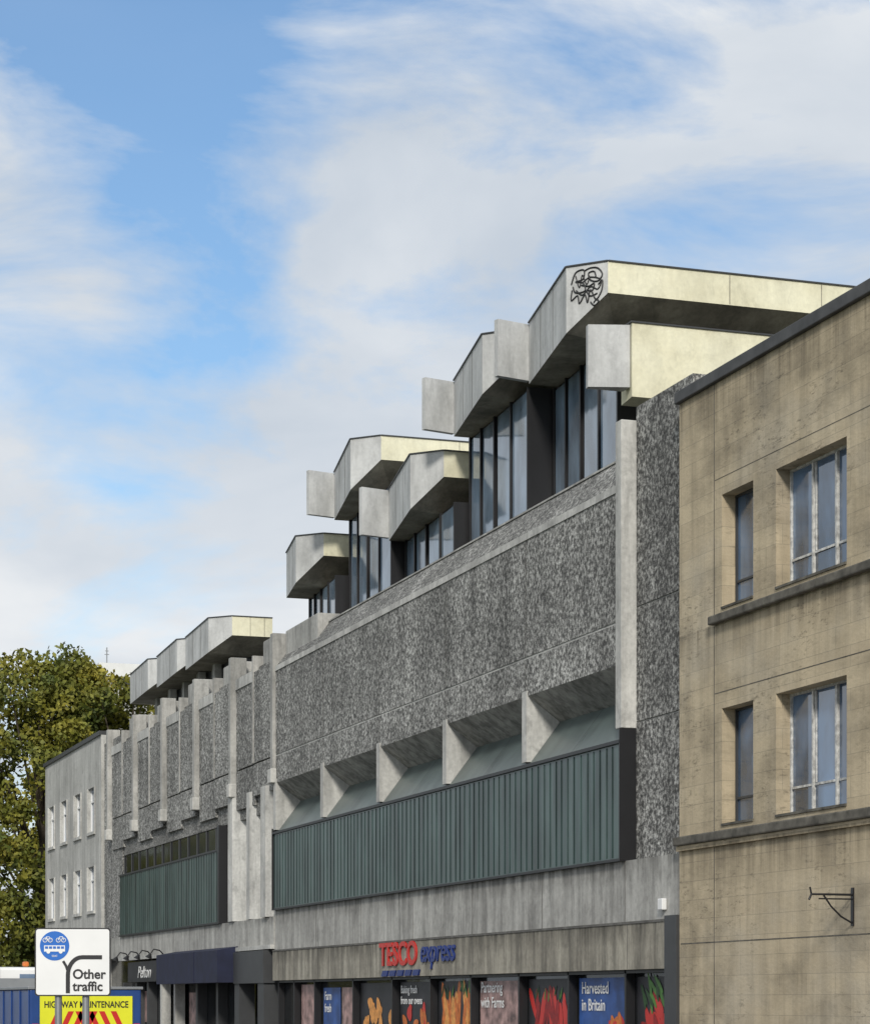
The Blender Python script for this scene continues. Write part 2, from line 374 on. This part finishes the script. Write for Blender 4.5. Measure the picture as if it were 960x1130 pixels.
boxes('west_shop_sign',[(-107,-97.4,V-.05,V+.4,2.7,3.6)],M['posterdk'],B)
text('west_shop_lettering','Pelton',(-104.6,V-.08,2.88),.75,M['white'],B,ext=.01,shear=.3,sx=1.5)
boxes('west_shop_piers',[(u,u+.35,V+.1,V+.49,.1,2.7) for u in(-109,-106,-103.4,-100.6,-97.6,-93.6,-90)],M['dark'],B)
boxes('white_shop_frame',[(-97.2,-96.95,V-.02,V+.4,.1,3.6),(-100.3,-100.0,V+.05,V+.45,.1,2.6)],M['render'],B)
boxes('shop_window_display',[(-105.8,-103.6,V+.46,V+.49,.9,2.3),(-96.4,-94,V+.46,V+.49,.9,2.2)],M['pink'],B)
for a,b in((-97,-90.0),(-89.8,-86.0)):
    mesh('awning',[(a,V,3.9),(b,V,3.9),(b,V-.8,3.75),(a,V-.8,3.75),(a,V-.8,2.55),(b,V-.8,2.55),(a,V,2.55),(b,V,2.55)],[(0,1,2,3),(3,2,5,4),(1,7,5,2),(0,3,4,6),(4,5,7,6)],M['awning'],B)
boxes('dark_shop_portal',[(-85.7,-81.2,V-.25,V+.4,2.5,3.66),(-85.7,-85.0,V-.2,V+.4,.1,2.5),(-82.2,-81.3,V-.2,V+.4,.1,2.5)],M['dark'],B)
for u in(-106.5,-104,-101.5,-99):
    tube('sign_lamp',[(u,V,3.75),(u,V-.25,4.0),(u,V-.5,4.05),(u,V-.65,3.85)],.03,M['black'],B)
    cyl('sign_lamp_shade',(u,V-.65,3.85),(u,V-.72,3.68),.05,.16,M['black'],B)

# ---------------------------------------------------------------- roof canopies
def canopy(uc,v0,zt,zb,L=4.9,depth=6.0,inset=.85,wing=True,ch=.8):
    P=[(uc,v0),(uc+ch,v0+ch),(uc+ch,v0+ch+depth),(uc-L,v0+ch+depth),(uc-L,v0+inset)]
    ze=zt-.78
    T=[(p[0],p[1],zt) for p in P]; zl=[zb,ze,ze,zb,zb]
    Bt=[(p[0],p[1],z) for p,z in zip(P,zl)]
    Q=[(uc-.7,v0+1.7,zb),(uc-.7,v0+ch+depth,zb)]
    vs=T+Bt+Q
    fs=[(0,1,2,3,4),(0,5,6,1),(1,6,7,2),(2,7,11,8,3),(3,8,9,4),(4,9,5,0),(5,10,6),(6,10,11,7),(5,9,8,11,10)]
    fm=[0,0,1,0,0,0,2,2,2]
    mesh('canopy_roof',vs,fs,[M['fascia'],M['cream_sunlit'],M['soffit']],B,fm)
    def strip(a,b,w=.04,h=.035):
        d=Vector((b[0]-a[0],b[1]-a[1],0)).normalized(); n=Vector((d.y,-d.x,0))*w
        prism('roof_flashing',[(a[0]+n.x,a[1]+n.y),(b[0]+n.x,b[1]+n.y),(b[0]-n.x,b[1]-n.y),(a[0]-n.x,a[1]-n.y)],zt+.002,zt+h,M['dark'],B)
    strip(P[4],P[0]); strip(P[0],P[1]); strip(P[1],P[2])
    for t in (.33,.66):
        x=P[4][0]+(P[0][0]-P[4][0])*t; yv=P[4][1]+(P[0][1]-P[4][1])*t
        boxes('fascia_joint',[(x-.012,x+.012,yv-.006,yv+.05,zb+.02,zt-.02)],M['joint'],B)
    for t in (.45,.8):
        boxes('fascia_joint',[(P[1][0]-.05,P[1][0]+.006,P[1][1]+depth*t-.01,P[1][1]+depth*t+.01,ze+.02,zt-.02)],M['soffit'],B)
    if wing:
        a=(uc-L-.02,v0+inset+.02); b=(uc-L+.23,v0-.13)
        prism('canopy_wing',[a,b,(b[0]-.18,b[1]-.04),(a[0]-.2,a[1])],zb+.1,zt-.02,M['fascia'],B)
ZA,ZAb,ZB,ZBb=20.3,18.65,18.4,16.75
canopy(-55.4,21.9,ZA,ZAb,depth=7.4); canopy(-61.7,21.9,ZA,ZAb)
canopy(-68.2,21.9,ZB,ZBb,depth=3); canopy(-74.6,21.9,ZA,ZAb); canopy(-81.5,21.9,ZB,ZBb,L=3.2,inset=.5,depth=4,wing=False)
prism('corner_canopy',[(-53.2,22.75),(-53.2,29.5),(-54.1,29.5),(-54.1,22.85)],16.6,18.4,[M['cream_sunlit']],B)
prism('corner_wing',[(-53.75,22.74),(-53.3,22.74),(-53.58,21.75),(-53.78,21.78)],16.85,18.37,M['fascia'],B)
boxes('corner_flashing',[(-54.1,-53.16,22.71,29.5,18.402,18.44)],M['dark'],B)
for u,dep in((-95.3,1.7),(-101.4,1.7),(-107.7,1.7)):
    canopy(u,21.9,17.6,16.2,L=5.5,depth=dep,inset=.25,wing=False)
boxes('west_roof_room',[(-112,-96.2,23.3,26,13.9,16.25)],M['dark'],B)
boxes('west_roof_columns',[(-111+3*i,-110.5+3*i,22.9,23.2,13.9,16.25) for i in range(5)],M['conc'],B)
for un,uf,zt,bk in((-55.0,-60.5,18.66,29),(-60.6,-66.6,18.66,29),(-66.8,-72.9,16.76,25.6),(-73.1,-79.3,18.66,29),(-79.6,-84.6,16.76,26)):
    vn=23.2 if un==-55.0 else 22.9; vf=vn+.42
    prism('glass_body',[(un,vn),(un,bk),(uf,bk),(uf,vf)],13.9,zt,[M['black']],B)
    for t0,t1 in((.02,.27),(.29,.52),(.60,.78),(.82,.99)):
        ua=un+(uf-un)*t0;ub=un+(uf-un)*t1;va=vn+(vf-vn)*t0-.03;vb=vn+(vf-vn)*t1-.03
        mesh('glass_pane',[(ub,vb,14.0),(ua,va,14.0),(ua,va,zt-.08),(ub,vb,zt-.08)],[(0,1,2,3)],M['glassb'],B)
    for t in(0,.28,.56,.8,1):
        u=un+(uf-un)*t; v=vn+(vf-vn)*t
        boxes('glass_mullion',[(u-.05,u+.03,v-.09,v+.02,13.9,zt-.01)],M['black'],B)
# graffiti tag on the chamfered panel: looped strokes
def tag(pts,r=.018):
    P=[]
    n=len(pts)
    for i in range(n-1):
        p0=pts[max(0,i-1)];p1=pts[i];p2=pts[i+1];p3=pts[min(n-1,i+2)]
        for k in range(8):
            t=k/8
            P.append(tuple(.5*((2*p1[j])+(-p0[j]+p2[j])*t+(2*p0[j]-5*p1[j]+4*p2[j]-p3[j])*t*t+(-p0[j]+3*p1[j]-3*p2[j]+p3[j])*t**3) for j in(0,1)))
    tube('graffiti',[(-55+.7071*s+.012,22.3+.7071*s-.012,19.75+z) for s,z in P],r,M['black'],B)
tag([(-.42,.1),(-.3,.38),(-.08,.42),(-.1,.2),(-.3,.15),(-.1,.1),(-.05,-.1),(-.3,-.12),(-.38,.05)])
tag([(-.05,.4),(.1,.45),(.3,.42),(.42,.25),(.3,.1),(.1,.15),(.05,.32),(.2,.35),(.25,.2)])
tag([(-.4,-.05),(-.42,-.3),(-.25,-.2),(-.2,-.4),(-.05,-.2),(.02,-.4),(.1,-.1),(.25,-.35),(.4,-.15),(.42,.1),(.3,.0)])
tag([(-.15,.05),(.05,.0),(.2,.05),(.15,-.12),(0,-.1),(.1,-.25),(.3,-.2)])
tag([(.1,-.4),(.2,-.5),(.32,-.42),(.26,-.36),(.18,-.44)])
tag([(-.3,.3),(-.2,.0),(-.12,.3),(.0,.05),(.08,.28)],.014)
tag([(-.1,.12),(.1,.22),(.38,.12),(.3,-.1),(.1,-.02),(-.12,-.2),(-.3,-.05)],.016)

# ---------------------------------------------------------------- shop sign
S=empty('shop_sign')
text('sign_letters_red','TESCO',(-67.9,V-.04,2.93),.94,M['red'],S,ext=.02,sx=1.25,off=.022)
text('sign_letters_blue','express',(-64.0,V-.04,2.98),.92,M['navy'],S,ext=.02,sx=1.06,shear=.2,off=.008)
for i in range(5):
    u=-67.7+.75*i
    mesh('sign_stripe',[(u,V-.06,2.6),(u+.55,V-.06,2.6),(u+.68,V-.06,2.77),(u+.13,V-.06,2.77),(u,V-.012,2.6),(u+.55,V-.012,2.6),(u+.68,V-.012,2.77),(u+.13,V-.012,2.77)],[(0,1,2,3),(0,4,5,1),(3,2,6,7),(1,5,6,2),(0,3,7,4)],M['navy'],S)

# ---------------------------------------------------------------- stone building
S2=empty('stone_building')
R=-24.0
RD=.40
ops=[]
for base in (0,10.2):
    for z0,z1 in((9.9,12.25),(5.46,7.87)):
        for a,b in((-44.17,-42.72),(-41.72,-38.85),(-37.7,-36.4)):
            ops.append((a+base,b+base,z0,z1))
ops=[o for o in ops if o[1]<R]
open_wall('stone_wall',-46.27,R,.0,14.6,ops,V,RD,M['ash'],S2)
boxes('stone_body',[(-46.27,R,V+RD+.005,V+13,0,14.6)],M['ash'],S2)
boxes('parapet_coping',[(-46.33,R,V-.1,V+.7,14.602,14.85)],M['coping'],S2,.02)
boxes('string_course',[(-46.27,R,V-.16,V-.003,5.17,5.36)],M['sill'],S2,.03)
boxes('string_course_lower',[(-46.27,R,V-.08,V-.003,5.06,5.165)],M['ash'],S2)
boxes('window_sill_band',[(-44.56,R,V-.15,V-.003,9.62,9.80)],M['sill'],S2,.03)
boxes('wall_joints',[(-44.55,-44.52,V-.004,V+.1,0,5.05),(-44.55,-44.52,V-.004,V+.1,5.37,9.6),(-44.55,-44.52,V-.004,V+.1,9.81,14.6),(-46.2,R,V-.004,V+.1,3.08,3.105),(-44.5,R,V-.004,V+.1,8.2,8.22),(-44.5,R,V-.004,V+.1,12.6,12.615)],M['sill'],S2)
G0=V+RD-.05
for a,b,z0,z1 in ops:
    boxes('window_glass',[(a+.01,b-.01,G0,G0+.03,z0+.01,z1-.01)],M['glass'],S2)
    w=.045; L=[(a+.001,a+w,G0-.05,G0,z0,z1),(b-w,b-.001,G0-.05,G0,z0,z1),(a+w,b-w,G0-.05,G0,z0,z0+w),(a+w,b-w,G0-.05,G0,z1-w,z1)]
    n=3 if b-a>2 else 1
    zt=z0+.55
    for i in range(1,n): 
        u=a+(b-a)*i/n; L.append((u-.03,u+.03,G0-.055,G0,z0+w,z1-w))
    boxes('window_frame',L,M['frame'] if n>1 else M['dark'],S2)
    L=[]
    for i in range(n):
        c=a+(b-a)*i/n+.07; d=a+(b-a)*(i+1)/n-.07
        L+=[(c,d,G0-.035,G0-.005,zt,zt+.045)]
        if i==1: L+=[(c+.001,c+.03,G0-.03,G0-.002,zt+.06,z1-w-.01),(d-.03,d-.001,G0-.03,G0-.002,zt+.06,z1-w-.01)]
    boxes('window_casements',L,M['frame'] if n>1 else M['dark'],S2)
    boxes('reveal_sill',[(a+.002,b-.002,V-.03,V+.2,z0+.002,z0+.05)],M['sill'],S2)
K=empty('wall_bracket')
u=-38.6
boxes('bracket_plate',[(u-.04,u+.04,V-.03,V-.001,3.25,3.95)],M['black'],K)
tube('bracket_arm',[(u,V-.02,3.82),(u,V-.85,3.82),(u,V-.9,3.72)],.022,M['black'],K)
tube('bracket_arm_low',[(u,V-.02,3.74),(u,V-.7,3.74)],.014,M['black'],K)
tube('bracket_brace',[(u,V-.02,3.3),(u,V-.25,3.42),(u,V-.45,3.6),(u,V-.6,3.8)],.018,M['black'],K)
tube('bracket_hook',[(u,V-.85,3.82),(u,V-.88,3.95)],.018,M['black'],K)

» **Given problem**
Show each line holding the word "cream".

» **Written solution**
    mesh('canopy_roof',vs,fs,[M['fascia'],M['cream_sunlit'],M['soffit']],B,fm)
prism('corner_canopy',[(-53.2,22.75),(-53.2,29.5),(-54.1,29.5),(-54.1,22.85)],16.6,18.4,[M['cream_sunlit']],B)